Les marchandises en cause remplissent les conditions requises pour être classées dans la position no 76.04

  1. Comme nous l’avons vu ci-dessus, la position no 76.04 exclut les articles préparés en vue de leur utilisation dans la construction de la position 76.10. Ayant conclu que les marchandises en cause ne peuvent pas être classées dans la position no 76.10, le Tribunal examinera maintenant la question de savoir si elles peuvent être classées dans la position no 76.04.
  2. Les marchandises en cause comprennent des alliages d’aluminium. Ce fait n’est pas contesté.
  3. Les « profilés » sont définis dans les notes du chapitre 76. En l’espèce, les marchandises en cause sont visées par cette définition.
  4. Comme il a déjà été mentionné, les notes explicatives de la position no 74.07 s’appliquent mutatis mutandis à la position no 76.04 et prévoient que la position ne vise pas les profilés en cuivre. Plus précisément, elles prévoient que « [les produits visés par la position] peuvent également avoir subi des ouvraisons [...] pourvu que ces ouvraisons n’aient pas pour effet de leur conférer le caractère d’articles ou d’ouvrages repris ailleurs. » Les marchandises en cause n’ont pas le caractère d’un garde-corps au moment de leur importation. Elles peuvent être utilisées à divers degrés pour monter un garde-corps après l’importation, selon les besoins des clients. Les marchandises en cause ne sont donc pas exclues de la position no 76.04 par les notes explicatives de la position no 74.07. Par conséquent, elles sont correctement classées dans la position no 76.04.
  5. Puisque les marchandises en cause sont des articles creux, elles sont correctement classées dans la sous-position no 7604.21.
  6. Enfin, comme les parties conviennent que les marchandises ont subi des ouvraisons, elles sont correctement classées dans le numéro tarifaire 7604.21.00.

DÉCISION

  1. L’appel est admis.
 

[1].     L.R.C. 1985, ch. 1 (2e suppl.) [Loi].

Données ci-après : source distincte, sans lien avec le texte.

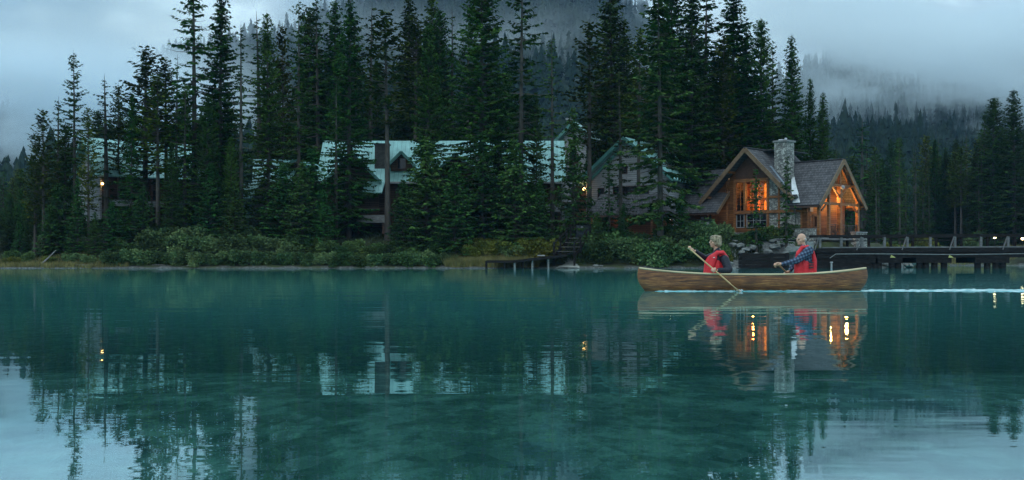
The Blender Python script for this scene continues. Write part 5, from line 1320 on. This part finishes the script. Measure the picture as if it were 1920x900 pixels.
canoe = thing("canoe", "varnished cedar strip canoe carrying two paddlers, gliding left", "canoe", (CX, CY, 0), rz=math.radians(1.5))
canoe.rotation_euler = (math.radians(-1.2), 0, math.radians(1.0))
def sheer(s): return .352 + .15 * abs(s) ** 2.6
def keel(s): return -.085 + .05 * abs(s) ** 3
def beam(s): return CBM * max(0.0, 1 - abs(s) ** 2.3) ** .82 + .012
def hull_pt(s, u, side, inset=0.0):
    """u 0 = gunwale, 1 = keel"""
    th = u * math.pi / 2
    y = (beam(s) - inset) * max(0.0, math.cos(th)) ** .42 * (1 + .05 * math.sin(2 * th)) if u < 1 else 0.0
    y = max(y, 0)
    z = sheer(s) + (keel(s) + inset - sheer(s)) * (math.sin(th) ** 1.15)
    e = abs(s) ** 6
    tt = (sheer(s) - z) / (sheer(s) - keel(s))
    x = s * CL / 2 - math.copysign(1, s) * e * (.17 * tt ** 2.2 - .05 * math.sin(math.pi * tt)) if s else 0
    return (x, side * y, z)
def hull_shell(inset):
    mb = MB(); NS, NU = 64, 12
    ss = [math.sin(t) for t in np.linspace(-math.pi / 2, math.pi / 2, NS + 1)]
    rings = []
    for s in ss:
        s = max(-.999, min(.999, s))
        r = [hull_pt(s, u, -1, inset) for u in np.linspace(0, 1, NU + 1)] + [hull_pt(s, u, 1, inset) for u in np.linspace(1, 0, NU + 1)[1:]]
        rings.append(r)
    m = len(rings[0]); V = [v for r in rings for v in r]; Fc = [(i * m + k, i * m + k + 1, (i + 1) * m + k + 1, (i + 1) * m + k) for i in range(NS) for k in range(m - 1)]
    mb.add(V, Fc, True); return mb
hull_shell(0).build("hull", m_hull, canoe); hull_shell(.018).build("hull_lining", m_ash, canoe)
for side in (-1, 1):
    mb = MB(); pts = [Vector(hull_pt(s, 0, side)) + Vector((0, side * .006, .004)) for s in np.linspace(-.992, .992, 60)]
    mb.tube(pts, .019, 8); mb.build("gunwale", m_ash, canoe)
for sg in (-1, 1):
    mb = MB(); V = [Vector(hull_pt(sg * s, 0, q)) + Vector((0, -q * .01, .016)) for s in (.83, .9, .95, .99) for q in (-1, 1)]
    mb.add(V, [(0, 1, 3, 2), (2, 3, 5, 4), (4, 5, 7, 6)]); mb.build("deck_plate", m_ash, canoe)
def cross_bar(x, w_, z, name, depth):
    s = x / (CL / 2); hb = beam(s) - .01; mb = MB(); mb.box((x - w_ / 2, -hb, z - depth), (x + w_ / 2, hb, z)); return mb.build(name, m_ash, canoe, bevel=.006)
WX, MX = 4.56 - CX, 6.36 - CX
for x, nm in ((WX + .02, "seat"), (MX + .0, "seat")):
    s = x / (CL / 2); hb = beam(s) - .02; mb = MB()
    mb.box((x - .14, -hb, .225), (x - .10, hb, .25)); mb.box((x + .10, -hb, .225), (x + .14, hb, .25)); mb.box((x - .10, -hb * .8, .23), (x + .10, hb * .8, .245)); mb.build(nm, m_ash, canoe)
cross_bar(.15, .06, .335, "thwart", .02)

# ---------------------------------------------------------------- people
def blend(name, shapes, mat, parent, voxel=.011, smooth=6):
    """union of tapered limbs and balls, remeshed to ONE continuous skin"""
    mb = MB()
    for sh in shapes:
        if sh[0] == 'b': mb.ball(sh[1], sh[2], 20, 14, sh[3] if len(sh) > 3 else None)
        else:
            pts, rs = sh[1], sh[2]; mb.tube(pts, rs, 14)
            for p, r in ((pts[0], rs[0]), (pts[-1], rs[-1])): mb.ball(p, r * .99, 14, 10)
            for p, r in zip(pts[1:-1], rs[1:-1]): mb.ball(p, r * .99, 14, 10)
    me = bpy.data.meshes.new(name); me.from_pydata(mb.v, [], mb.f); me.update()
    o = bpy.data.objects.new(name, me); COL.objects.link(o)
    r = o.modifiers.new('r', 'REMESH'); r.mode = 'VOXEL'; r.voxel_size = voxel
    if smooth: s = o.modifiers.new('s', 'SMOOTH'); s.iterations = smooth; s.factor = .5
    dg = bpy.context.evaluated_depsgraph_get(); ev = o.evaluated_get(dg); m2 = bpy.data.meshes.new_from_object(ev)
    bpy.data.objects.remove(o); m2.name = name
    m2.materials.clear(); m2.materials.append(mat); m2.polygons.foreach_set('use_smooth', np.ones(len(m2.polygons), dtype=bool)); m2.update()
    o = bpy.data.objects.new(name, m2); return link(o, parent)
m_skin, nt, b = material("skin"); b.inputs['Base Color'].default_value = (.52, .30, .21, 1); b.inputs['Roughness'].default_value = .5; b.inputs['Subsurface Weight'].default_value = .08
m_red = noisy("red_vest_fabric", [(.3, (.52, .012, .022)), (.7, (.68, .022, .035))], scale=9, rough=.65, bump=.25, bscale=30)
m_navy = noisy("navy_quilted_jacket", [(.3, (.006, .008, .016)), (.7, (.014, .018, .032))], scale=8, rough=.55, spec=.3)
m_trous = noisy("dark_trousers", [(.3, (.015, .018, .025)), (.7, (.03, .034, .045))], scale=8, rough=.8)
m_hair = noisy("blond_hair", [(.3, (.10, .075, .045)), (.5, (.24, .19, .12)), (.7, (.42, .35, .24))], scale=9, stretch=(3, 3, .8), rough=.55, bump=.6, bscale=30)
m_ghair = noisy("short_grey_hair", [(.3, (.30, .27, .25)), (.7, (.46, .42, .39))], scale=20, rough=.8)
m_dark = noisy("eye_dark", [(.4, (.02, .015, .012)), (.6, (.03, .02, .018))], scale=5, rough=.3)
m_lips = noisy("lips", [(.4, (.36, .13, .11)), (.6, (.42, .16, .13))], scale=5, rough=.4)
m_logo = noisy("white_print", [(.4, (.6, .62, .66)), (.6, (.7, .72, .75))], scale=5, rough=.6)
m_webbing = noisy("black_webbing", [(.4, (.012, .012, .016)), (.6, (.02, .02, .028))], scale=9, rough=.7)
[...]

[2].     L.C. 1997, ch. 36.

[3].     Pièce AP-2016-017-4B (protégée), onglet 2 aux pp. 102-107, vol. 2.

[4].     Ni RBP ni l’ASFC n’ont déposé l’appel de RBP relatif à la décision de l’ASFC en vertu du paragraphe 59(2) de la Loi, mais le mémoire de RBP mentionne que l’appel a été formé le 6 janvier 2016. Voir la pièce AP‑2016‑017‑4A aux par. 5-6, vol. 1.

[5].     Pièce AP-2016-017-8A, onglet 3 aux pp. 18-19, vol. 1A.

[6].     Le Canada est l’un des pays signataires de la Convention internationale sur le Système harmonisé de désignation et de codification des marchandises, qui régit le Système harmonisé.

[7].     L.C. 1997, ch. 36, annexe [Règles générales].

[8].     L.C. 1997, ch. 36, annexe.

[9].     Canada (Procureur général) c. Igloo Vikski Inc., 2016 CSC 38 (CanLII) au par. 21.

[10].   Organisation mondiale des douanes, 2e éd., Bruxelles, 2003 [Avis de classement].

[11].   Organisation mondiale des douanes, 5e éd., Bruxelles, 2012 [Notes explicatives].

[12].   Voir Canada (Procureur général) c. Suzuki Canada Inc., 2004 CAF 131 (CanLII) aux par. 13, 17, où la Cour d’appel fédérale a interprété l’article 11 du Tarif des douanes comme signifiant que les notes explicatives doivent être respectées, à moins qu’il n’existe un motif valable de ne pas le faire. Le Tribunal est d’avis que cette interprétation s’applique également aux avis de classement.

[13].   Termes omis dans la version française des notes explicatives.

[14].   Les notes explicatives de la position no 76.03 s’appliquent mutatis mutandis à la position no 76.10.

[15].   En ligne : https://www.merriam-webster.com/dictionary/assemble [en anglais seulement].

[16].   En ligne : https://en.oxforddictionaries.com/definition/assemble [en anglais seulement].

[17].   Transcription de l’audience publique, vol. 1, 31 janvier 2017, aux pp. 23-26.

[18].   (22 juillet 2016), AP-2015-024 (TCCE) [Toys “R” Us].

[19].   Ne pas oublier que les notes explicatives de la position no 73.08 s’appliquent mutatis mutandis à la position no 76.10.

[20].   De fait, durant l’audience, l’ASFC est allée encore plus loin et a indiqué que tout ce qui est fixé à une construction en fait partie. Voir Transcription de l’audience publique, vol. 1, 31 janvier 2017, à la p. 60.